Achsenmontage bei BPW in Wiehl: Das Traditionsunternehmen muss gleich mehrere Krisen und einen grundlegenden technologischen Wandel bewältigen.

Die Kontakte zur russischen Tochter mussten abgebrochen werden. Eine Rückrufaktion schmälert den Gewinn.

Internationaler geht es nicht. Überall auf der Welt kann man das Logo des Unternehmens entdecken, wenn man auf die Hinterradnaben des Lkw blickt, der neben einem im Stau steht. Und oberbergischer geht es auch nicht. Die Bergische Patenachsen KG Wiehl, kurz: BPW, steht beispielhaft wie kein anderes Unternehmen für den Industriestandort.
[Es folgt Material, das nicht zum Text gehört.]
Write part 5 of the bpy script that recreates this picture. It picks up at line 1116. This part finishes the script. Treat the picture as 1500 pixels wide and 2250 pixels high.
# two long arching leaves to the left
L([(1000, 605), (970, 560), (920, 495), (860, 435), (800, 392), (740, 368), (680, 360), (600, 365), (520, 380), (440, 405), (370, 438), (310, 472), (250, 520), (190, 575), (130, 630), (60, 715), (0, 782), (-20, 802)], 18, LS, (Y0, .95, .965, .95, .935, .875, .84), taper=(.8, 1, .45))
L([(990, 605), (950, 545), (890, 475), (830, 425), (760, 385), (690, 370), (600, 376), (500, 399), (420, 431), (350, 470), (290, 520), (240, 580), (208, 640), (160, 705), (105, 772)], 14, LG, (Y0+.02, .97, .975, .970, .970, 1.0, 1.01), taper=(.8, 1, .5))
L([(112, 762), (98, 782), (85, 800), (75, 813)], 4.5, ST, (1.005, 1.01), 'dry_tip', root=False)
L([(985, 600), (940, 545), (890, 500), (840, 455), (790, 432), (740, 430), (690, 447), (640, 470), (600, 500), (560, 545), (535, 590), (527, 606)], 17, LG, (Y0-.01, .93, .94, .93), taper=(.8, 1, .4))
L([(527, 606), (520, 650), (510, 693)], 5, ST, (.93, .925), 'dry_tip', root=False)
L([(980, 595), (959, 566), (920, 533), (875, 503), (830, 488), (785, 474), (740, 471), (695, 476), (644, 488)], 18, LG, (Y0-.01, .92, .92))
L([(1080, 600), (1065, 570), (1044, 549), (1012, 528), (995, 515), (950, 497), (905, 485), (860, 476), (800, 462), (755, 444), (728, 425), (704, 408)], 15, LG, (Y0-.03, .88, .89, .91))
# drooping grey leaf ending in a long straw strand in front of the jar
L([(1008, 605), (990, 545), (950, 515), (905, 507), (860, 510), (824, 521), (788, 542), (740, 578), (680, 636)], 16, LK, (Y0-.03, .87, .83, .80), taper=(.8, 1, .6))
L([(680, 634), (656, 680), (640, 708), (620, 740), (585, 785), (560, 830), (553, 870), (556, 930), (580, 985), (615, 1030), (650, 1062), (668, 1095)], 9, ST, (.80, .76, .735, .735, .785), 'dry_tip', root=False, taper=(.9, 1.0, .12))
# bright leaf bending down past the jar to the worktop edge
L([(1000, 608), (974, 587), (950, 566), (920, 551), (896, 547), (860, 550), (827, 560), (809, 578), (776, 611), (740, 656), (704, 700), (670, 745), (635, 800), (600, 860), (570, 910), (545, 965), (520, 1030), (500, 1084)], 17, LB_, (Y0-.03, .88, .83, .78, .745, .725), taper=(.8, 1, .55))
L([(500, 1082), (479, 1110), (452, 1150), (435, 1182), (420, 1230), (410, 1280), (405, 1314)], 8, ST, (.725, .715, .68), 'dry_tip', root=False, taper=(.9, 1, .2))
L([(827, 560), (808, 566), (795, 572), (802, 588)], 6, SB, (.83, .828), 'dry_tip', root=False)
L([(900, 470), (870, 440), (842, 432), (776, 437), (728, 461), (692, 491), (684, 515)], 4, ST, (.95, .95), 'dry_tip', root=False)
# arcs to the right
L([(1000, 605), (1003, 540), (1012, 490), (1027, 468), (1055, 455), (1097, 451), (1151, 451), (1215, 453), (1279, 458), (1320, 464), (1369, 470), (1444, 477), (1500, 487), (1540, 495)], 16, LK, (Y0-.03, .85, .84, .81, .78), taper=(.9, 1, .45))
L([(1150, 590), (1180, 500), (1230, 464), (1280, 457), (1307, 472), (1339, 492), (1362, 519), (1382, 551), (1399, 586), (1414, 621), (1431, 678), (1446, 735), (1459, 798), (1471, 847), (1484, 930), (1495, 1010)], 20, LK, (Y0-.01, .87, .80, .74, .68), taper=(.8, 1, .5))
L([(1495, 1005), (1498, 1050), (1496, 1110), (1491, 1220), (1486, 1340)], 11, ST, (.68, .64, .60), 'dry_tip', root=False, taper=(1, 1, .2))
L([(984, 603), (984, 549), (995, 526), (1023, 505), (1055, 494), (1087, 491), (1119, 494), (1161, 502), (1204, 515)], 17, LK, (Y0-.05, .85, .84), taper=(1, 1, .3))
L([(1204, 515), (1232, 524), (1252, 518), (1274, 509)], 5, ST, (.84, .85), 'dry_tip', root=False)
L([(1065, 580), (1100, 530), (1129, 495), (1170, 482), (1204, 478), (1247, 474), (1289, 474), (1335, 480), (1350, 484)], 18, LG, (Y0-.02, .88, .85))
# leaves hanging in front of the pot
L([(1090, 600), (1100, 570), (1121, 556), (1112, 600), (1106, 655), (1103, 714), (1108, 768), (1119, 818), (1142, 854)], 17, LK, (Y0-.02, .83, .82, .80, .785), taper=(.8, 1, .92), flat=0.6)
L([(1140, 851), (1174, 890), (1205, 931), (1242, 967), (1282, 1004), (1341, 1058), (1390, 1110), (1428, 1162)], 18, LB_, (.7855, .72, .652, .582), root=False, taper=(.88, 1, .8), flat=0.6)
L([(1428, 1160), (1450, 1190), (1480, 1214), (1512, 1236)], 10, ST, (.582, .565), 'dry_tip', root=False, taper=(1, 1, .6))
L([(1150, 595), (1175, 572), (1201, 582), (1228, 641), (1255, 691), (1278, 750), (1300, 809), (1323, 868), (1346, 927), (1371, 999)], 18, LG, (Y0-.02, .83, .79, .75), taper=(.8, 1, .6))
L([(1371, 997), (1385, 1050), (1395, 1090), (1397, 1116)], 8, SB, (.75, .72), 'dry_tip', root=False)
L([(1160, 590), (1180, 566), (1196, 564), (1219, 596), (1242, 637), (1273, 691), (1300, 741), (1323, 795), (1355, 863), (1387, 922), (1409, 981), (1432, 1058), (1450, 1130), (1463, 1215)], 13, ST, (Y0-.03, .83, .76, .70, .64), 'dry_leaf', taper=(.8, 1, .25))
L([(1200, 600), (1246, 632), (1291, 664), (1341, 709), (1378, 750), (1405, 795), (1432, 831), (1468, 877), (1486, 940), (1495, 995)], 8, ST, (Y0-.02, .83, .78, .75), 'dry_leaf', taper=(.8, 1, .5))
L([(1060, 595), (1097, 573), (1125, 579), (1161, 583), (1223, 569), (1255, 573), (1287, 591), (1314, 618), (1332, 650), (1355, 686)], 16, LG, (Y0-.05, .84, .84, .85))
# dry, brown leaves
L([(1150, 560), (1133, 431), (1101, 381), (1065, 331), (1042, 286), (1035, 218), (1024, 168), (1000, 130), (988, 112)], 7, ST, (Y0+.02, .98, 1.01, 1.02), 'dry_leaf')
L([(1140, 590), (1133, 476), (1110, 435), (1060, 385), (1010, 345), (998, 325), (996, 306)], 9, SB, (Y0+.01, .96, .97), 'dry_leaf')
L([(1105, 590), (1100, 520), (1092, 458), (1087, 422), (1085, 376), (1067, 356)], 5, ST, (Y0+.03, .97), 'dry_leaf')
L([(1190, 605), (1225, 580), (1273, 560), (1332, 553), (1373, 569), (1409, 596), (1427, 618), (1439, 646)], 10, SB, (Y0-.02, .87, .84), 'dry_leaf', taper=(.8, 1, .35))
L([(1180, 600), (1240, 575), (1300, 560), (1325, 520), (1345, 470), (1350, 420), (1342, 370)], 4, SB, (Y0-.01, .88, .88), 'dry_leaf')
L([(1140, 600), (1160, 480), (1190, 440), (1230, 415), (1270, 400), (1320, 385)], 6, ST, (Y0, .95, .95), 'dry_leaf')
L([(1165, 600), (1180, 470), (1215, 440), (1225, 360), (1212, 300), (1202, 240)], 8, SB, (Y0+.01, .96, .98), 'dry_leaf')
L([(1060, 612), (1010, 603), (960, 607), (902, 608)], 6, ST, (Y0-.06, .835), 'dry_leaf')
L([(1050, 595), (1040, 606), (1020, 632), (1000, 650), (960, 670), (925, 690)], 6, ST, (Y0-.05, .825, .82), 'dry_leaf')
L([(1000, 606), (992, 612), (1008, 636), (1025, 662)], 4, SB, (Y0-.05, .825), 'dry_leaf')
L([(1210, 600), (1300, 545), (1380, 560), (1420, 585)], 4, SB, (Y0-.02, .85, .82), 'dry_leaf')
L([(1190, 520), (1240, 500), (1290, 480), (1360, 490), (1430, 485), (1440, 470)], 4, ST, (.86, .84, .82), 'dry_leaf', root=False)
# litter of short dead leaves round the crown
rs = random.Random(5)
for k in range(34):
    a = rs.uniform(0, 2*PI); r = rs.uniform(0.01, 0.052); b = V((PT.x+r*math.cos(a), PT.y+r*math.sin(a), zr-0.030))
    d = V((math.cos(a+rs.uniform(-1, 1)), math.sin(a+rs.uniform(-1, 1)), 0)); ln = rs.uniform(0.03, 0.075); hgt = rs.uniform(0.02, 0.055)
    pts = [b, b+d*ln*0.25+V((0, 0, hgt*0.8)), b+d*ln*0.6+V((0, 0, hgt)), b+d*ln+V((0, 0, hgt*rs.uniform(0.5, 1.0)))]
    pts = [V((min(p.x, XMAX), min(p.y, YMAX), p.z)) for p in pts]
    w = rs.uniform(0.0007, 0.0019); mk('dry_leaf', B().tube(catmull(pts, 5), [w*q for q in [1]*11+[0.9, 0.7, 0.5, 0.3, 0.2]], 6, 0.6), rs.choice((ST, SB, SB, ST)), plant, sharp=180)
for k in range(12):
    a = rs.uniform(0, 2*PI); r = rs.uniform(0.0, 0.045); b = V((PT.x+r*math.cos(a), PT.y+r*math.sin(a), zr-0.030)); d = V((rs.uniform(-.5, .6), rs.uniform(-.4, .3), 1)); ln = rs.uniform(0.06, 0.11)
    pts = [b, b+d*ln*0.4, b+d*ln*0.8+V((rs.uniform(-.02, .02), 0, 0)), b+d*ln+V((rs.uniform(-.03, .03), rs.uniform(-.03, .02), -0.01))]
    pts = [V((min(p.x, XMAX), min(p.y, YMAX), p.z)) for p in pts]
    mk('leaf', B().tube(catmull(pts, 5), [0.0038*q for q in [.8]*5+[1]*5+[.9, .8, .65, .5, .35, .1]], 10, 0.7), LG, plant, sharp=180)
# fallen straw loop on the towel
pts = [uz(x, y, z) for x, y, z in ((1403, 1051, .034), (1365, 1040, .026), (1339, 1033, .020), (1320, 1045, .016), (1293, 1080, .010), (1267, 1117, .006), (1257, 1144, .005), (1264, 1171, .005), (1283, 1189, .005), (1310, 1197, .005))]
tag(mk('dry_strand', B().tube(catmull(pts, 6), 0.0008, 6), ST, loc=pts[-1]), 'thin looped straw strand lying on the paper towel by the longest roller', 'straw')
BPW ist zum einen seit Generationen ein Familienunternehmen und bis heute inhabergeführt. Die Firma hat zum anderen wie so viele oberbergische Firmen ihre Wurzeln in der wasserkraftgetriebenen Metallindustrie und gilt drittens wegen ihres Nischenprodukts als „Hidden Champion“. Und das trotz eines Jahresumsatzes von 1,7 Milliarden Euro im vergangenen Jahr und weltweit 7000 Mitarbeitern. In diesem Jahr feiert die Firma ihr 125-jähriges Bestehen.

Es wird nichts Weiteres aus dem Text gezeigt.